The true story, and the black citizens, behind the evolution of racial equality in Minnesota
He had just given a rousing speech to a packed assembly in St. Paul, but Frederick Douglass, confidant to the Great Emancipator and conscience of the Republican Party, was denied a hotel room because he was black. This was Minnesota in 1873, four years after the state had approved black suffrage—a state where “freedom” meant being unshackled from slavery but not social restrictions, where “equality” meant access to the ballot but not to a restaurant downtown.
Spanning the half-century after the Civil War, Degrees of Freedom draws a rare picture of black experience in a northern state and of the nature of black discontent and action within a predominantly white, ostensibly progressive society.

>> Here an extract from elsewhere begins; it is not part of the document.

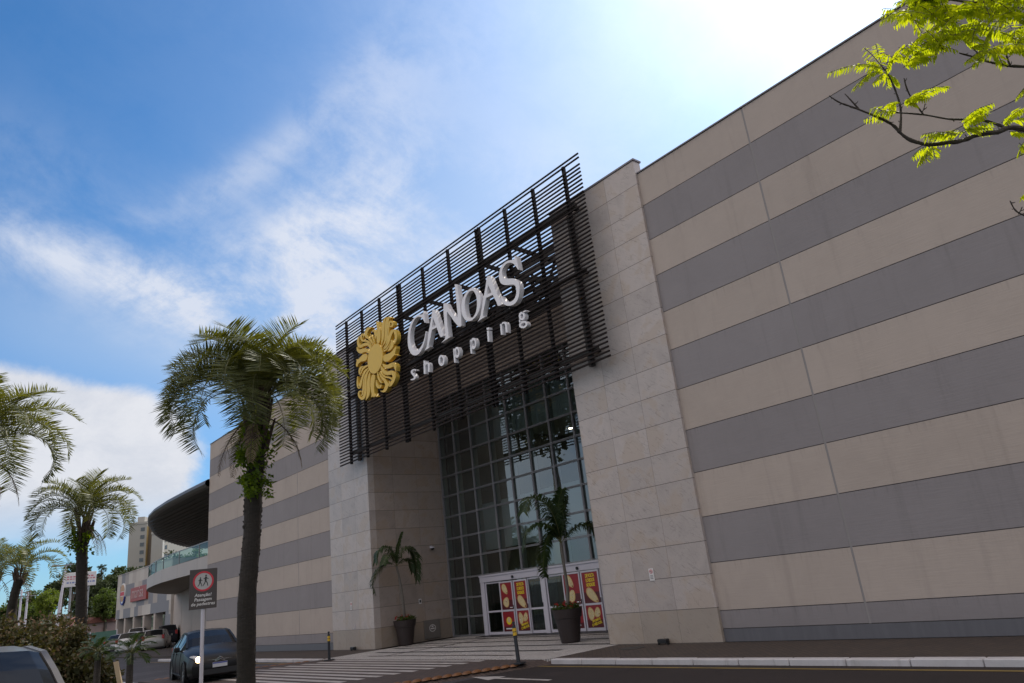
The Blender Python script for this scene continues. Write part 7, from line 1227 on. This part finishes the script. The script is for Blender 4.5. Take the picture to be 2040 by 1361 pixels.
for z, h, mi in ((.45, .16, 0), (.1, .14, 0), (-.45, .16, 1)):
    x = -hw+.3; g = MB()
    while x < hw-.4: w = rnd.uniform(.12, .3); g.box(x, x+w, -.112, -.102, zc+z*hh*.9-h*hh*.6, zc+z*hh*.9+h*hh*.6, mi); x += w+.1
    g.obj('lettering', [m_pk, m_bl], t_)
a = atd(183, 1225, 105); t_ = thing('house', 'low pinkish house with a red roof seen past the shorter palm', 'house', (a.x, a.y, -.12), .4); g = MB(); g.box(-3, 3, -3, 3, 0, 3.2); g.obj('wall', mat('pink_wall', (.30, .22, .20), .8), t_)
g = MB(); g.add([(-3.4, -3.4, 3.21), (3.4, -3.4, 3.21), (3.4, 3.4, 3.21), (-3.4, 3.4, 3.21), (-3.4, 0, 4.6), (3.4, 0, 4.6)], [(0, 1, 5, 4), (2, 3, 4, 5), (0, 4, 3), (1, 2, 5), (0, 3, 2, 1)]); g.obj('roof', mat('red_roof_tiles', (.16, .06, .045), .8, .2), t_)
a = atd(140, 1240, 80); t_ = thing('boundary_fence', 'long green mesh fence beyond the brown bushes', 'fence', (a.x, a.y, -.12), atan2(CR.y, CR.x)+.1); g = MB(); g.box(-9, 5, 0, .04, .1, 1.9); g.obj('mesh_panel', mat('green_fence', (.06, .14, .11), .7, .2), t_)
for i in range(6): g = MB(); g.box(-9+2.8*i-.05, -9+2.8*i+.05, -.06, -.002, 0, 2.0); g.obj('post', m_frame, t_)

# ------------------------------------------------------------------ across the street: what the glass reflects
t_ = thing('picket_fence', 'cream picket fence on a low wall across the street, mirrored above the glass doors', 'fence', (-34, -24, -.12)); g = MB(); g.box(-16, 16, -.15, .15, 0, 1.6); g.obj('base_wall', m_plinth, t_)
g = MB(); x = -16.
while x < 16: g.box(x-.05, x+.05, -.02, .03, 1.601, 3.1); x += .32
g.box(-16, 16, .031, .06, 1.9, 2.0); g.box(-16, 16, .031, .06, 2.8, 2.9); g.obj('picket_panel', mat('cream_picket', (.62, .57, .46), .7), t_)
def otree(x, y, h, r, lab, seed, kind=0):
    rnd = random.Random(seed); t_ = thing('tree', lab, 'tree', (x, y, -.12), 0, 'trees across the street'); g = MB(); g.tube([(x, y, -.12), (x+.2, y, h*.5), (x, y, h-r)], [.35, .28, .15], 8); g.obj('trunk', m_bark, t_, org=(x, y, -.12)); g = MB()
    for i in range(60):
        d = Vector((rnd.gauss(0, 1), rnd.gauss(0, 1), rnd.gauss(0, 1))).normalized()*(.3+.65*rnd.random()); leafclump(g, (x+d.x*r, y+d.y*r, h-r+d.z*r*.8), r*.28, 60, r*.11, rnd)
    g.obj('crown', LM[kind], t_, org=(x, y, -.12))
otree(-34.5, -20.5, 19, 4.0, 'tall tree across the street whose crown is mirrored high in the glass front', 31); otree(-47, -27, 7, 2.6, 'low tree behind the picket fence across the street', 32, 1); otree(-28, -29, 6, 2.4, 'bushy tree behind the picket fence across the street', 33, 1)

William D. Green reveals little-known historical characters among the black men and women who moved to Minnesota following the Fifteenth Amendment; worked as farmhands and laborers; built communities (such as Pig’s Eye Landing, later renamed St. Paul), businesses, and a newspaper (the Western Appeal); and embodied the slow but inexorable advancement of race relations in the state over time. Within this absorbing, often surprising, narrative we meet “ordinary” citizens, like former slave and early settler Jim Thompson and black barbers catering to a white clientele, but also personages of national stature, such as Frederick Douglass, Booker T. Washington, and W. E. B. Du Bois, all of whom championed civil rights in Minnesota. And we see how, in a state where racial prejudice and oppression wore a liberal mask, black settlers and entrepreneurs, politicians, and activists maneuvered within a restricted political arena to bring about real and lasting change.
William D. Green was the M. Anita Gaye Hawthorne Professor of Critical Race and Ethnic Studies and Professor of History at Augsburg University until 2022. Devoting his career to writing about race and Minnesota, he has published four books—A Peculiar Imbalance: The Fall and Rise of Racial Equality in Early Minnesota, Degrees of Freedom: The Origins of Civil Rights in Minnesota, The Children of Lincoln: White Paternalism and the Limits on Black Opportunity, and Nellie Francis: Fighting for Racial Justice and Women’s Equality in Minnesota.
Degrees of Freedom and The Children of Lincoln won the Hognander-Minnesota Book Awards in 2016 and 2020, respectively. He holds an MA, a PhD, and a JD from the University of Minnesota, and a B.A. in History from Gustavus Adolphus College. He served as Superintendent of Minneapolis Schools and vice president of the executive council of the Minnesota Historical Society. He has published articles, op-ed pieces, and book chapters on history, law, and education, and has spoken widely at such places as the Ramsey County Bar Association; Friends of the Ramsey County Library; Unity Unitarian Universalist Church in St. Paul, and William Mitchell Law School. He has also lectured at Peabody College-Vanderbilt University, St. John’s University, and Lincoln College-Oxford University. While serving as Superintendent of Minneapolis Public Schools, he studied school reform at Harvard University.
Minnesota is full of contradictions when it comes to race. A state with a significantly smaller black population than most of the Midwest, it nevertheless played a significant role in the founding of the N.A.A.C.P. and produced such civil rights advocates as Roy Wilkins and Hubert Humphrey. It is a state that has long boasted of at least a superficial commitment to equality, yet today it ranks as one of the worst states in the nation for racial disparities in education and income, and it is consistently rated as one of the worst places for black professionals to live.
In this well-researched book, William Green explores the roots of those contradictions in the fifty or so years following Minnesota's admission to statehood. He shows how Minnesota's superficial liberalism hid a deep well of bigotry that translated into deficient schools, a lack of economic opportunity, exclusion from public venues, and sometimes mob violence. He tracks the frustrations of black community leaders who fought for passage of civil rights laws only to find they were widely ignored and largely unenforceable, and who spent decades supporting progressive political parties only to be blocked from elective office. For these reasons, this book should be read by anyone who has a serious interest in Minnesota history.
However, it is not without flaws. Especially in the early chapters, Dr. Green has a tendency to blur the line between fact and speculation, and he isn't always clear about which is which. The narrative as a whole could have used a stronger editorial hand. It frequently wanders, repeats points or incidents that have already been discussed, and sometimes bogs down in tangents. (As a case in point, Green spends something like ten pages explaining technical aspects of the Homestead Act only to say that African-Americans by and large did not make homestead claims. This is not an insignificant point: Minnesota owes much of its cultural heritage to the Northern European immigrants who did migrate here as homesteaders. But that point could have been made more forcefully had the irrelevant technical details been left out.)
For its contribution to the collective understanding of Minnesota history, this book is invaluable. However, I think it would have been a stronger work had it been about a hundred pages shorter.
A well-written overview of the early history of African Americans in Minnesota. I thought I knew a lot about Minnesota history, but now I realize that my understanding was woefully euro-centric.